Okay.  So it's a bad thing that I continue to be haunted by this costly "failure to launch."  And to give space in my head, my study, my attic, several generations of hard drives, and my gut to what amounts to a stillbirth.


But what do I do about it?  How do we deal with such bothersome creatures?  Again, Wikipedia tells us of "[r]ituals propitiating the uneasy spirits of the dead [that] were a feature of ancient Greek religion (keres), ancient Roman religion (lemures), and Hinduism."  So a ritual, then.  And because I'm really more of a do-it-yourselfer when it comes to ritual, and because I don't have the kind of time required to mount an exhaustive search for an appropriate template through the annals of time, it would seem that it's on me to figure out how I might lay my  academic ghosts to rest.


A man I met long ago in poet circles shared his dissertation-zombie story with me.  After trying unsuccessfully to gift his mountains of data, notes and text to the state historical society--they wanted him to digitize his largesse before they would accept it!--he decided to build a bonfire and throw into it every scrap, every flake, every dissertational wisp, and to watch it burn.  His dreams and efforts literally going up in smoke.


I have kept this image all these years, for a reason perhaps.  But I am not ready.  The research I conducted, the stories I collected, and the impact they had on my life have their roots deeply planted in me.  I fear their removal, kind of like the surgical excision of a conjoined twin.  There is something of sacrilege about the idea of consigning this spector to the flames.

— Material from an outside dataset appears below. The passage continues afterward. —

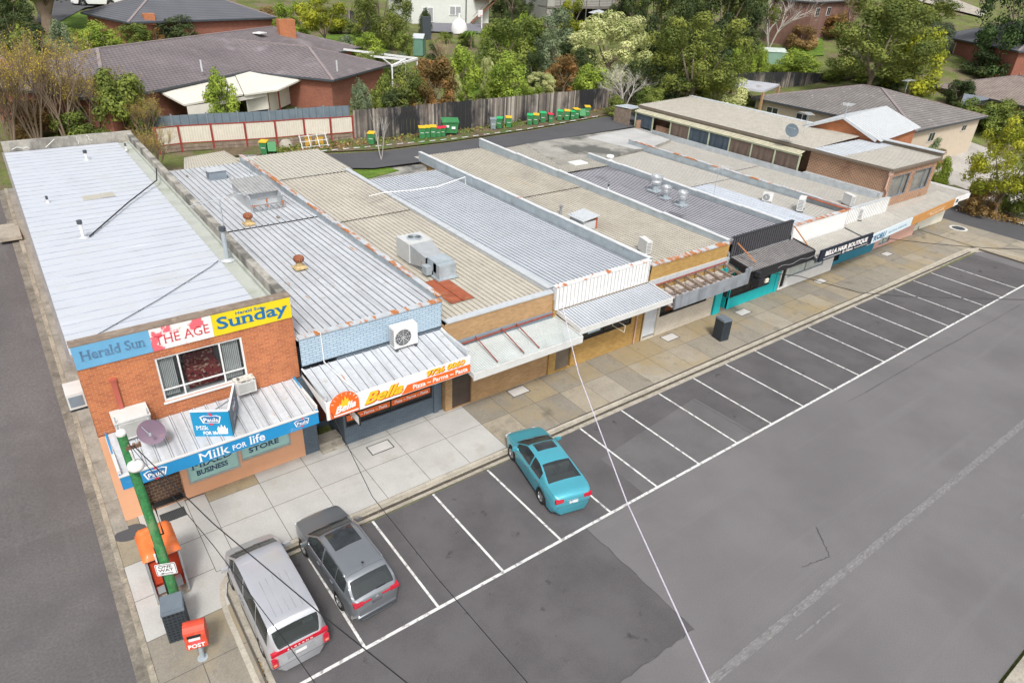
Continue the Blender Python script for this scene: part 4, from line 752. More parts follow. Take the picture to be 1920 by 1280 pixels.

This may be the hardest thing for me to "put to bed" ultimately, harder even than totally obsessed mothering, which is another force to be reckoned with.  For today, I will try to keep moving and working, and accepting that I am not there yet.  A picture of Professor Quirrell in the first Harry Potter book, a purple garlic-scented turban covering his head, onto which the not-yet-completely-dead Voldemort had grafted his being, flashes before me--my dissertation as "[s]he who shall not be named."